Por isso, o gênero escolhido foi o RPG ("role playing game"), no qual os participantes têm de interpretar um papel ("role").

Cidadãos e futebol
A aprovação, no ano passado, do Estatuto da Cidade, lei federal que regulamenta os artigos 182 e 183 da Constituição, tornou a necessidade de discutir planejamento urbano ainda mais urgente. O artigo 50 dessa lei obriga municípios com mais de 20 mil habitantes a terem planos diretores e dá prazo máximo de cinco anos.
O estatuto oferece instrumentos para uma reforma urbana que garanta acesso à cidade para toda a população. Entre os mecanismos está a "edificação compulsória", que dá direito à prefeitura de forçar proprietários de terrenos ociosos a utilizá-los, sob pena de desapropriação paga com títulos da dívida pública.
O processo de urbanização brasileiro é considerado por especialistas um dos fenômenos mais espantosos do século passado. Em 1960, 44,7% da população vivia em cidades.
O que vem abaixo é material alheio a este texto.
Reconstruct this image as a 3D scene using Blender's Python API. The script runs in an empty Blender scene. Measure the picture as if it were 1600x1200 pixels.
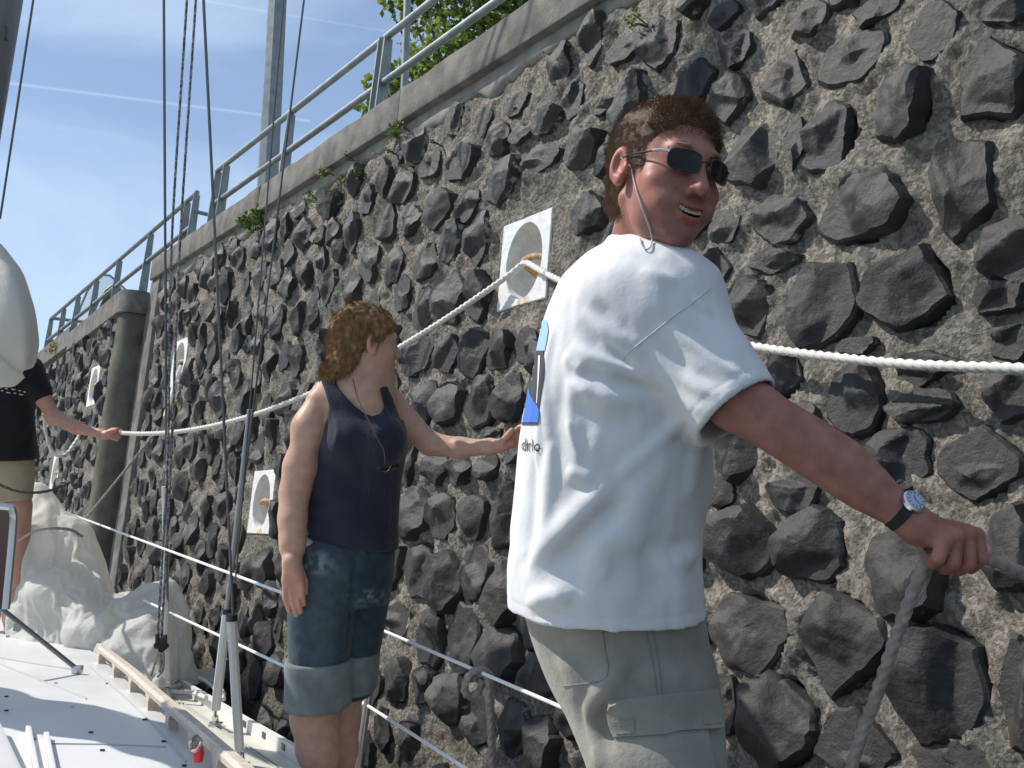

Em 2000, essa porcentagem subiu para 81,2%. Resultado: cidades precárias e "injustas", de bairros para ricos com infra-estrutura de Primeiro Mundo e periferias de países africanos em processo de guerra civil.
"O estatuto ainda é pouco conhecido", lamenta Raquel Rolnik. "A utopia maluca é que as cidades brasileiras serão boas no dia em que os cidadãos conseguirem discutir urbanismo como se discute futebol. Eu, por exemplo, acho complicadíssimo entender o futebol", diz a arquiteta-urbanista.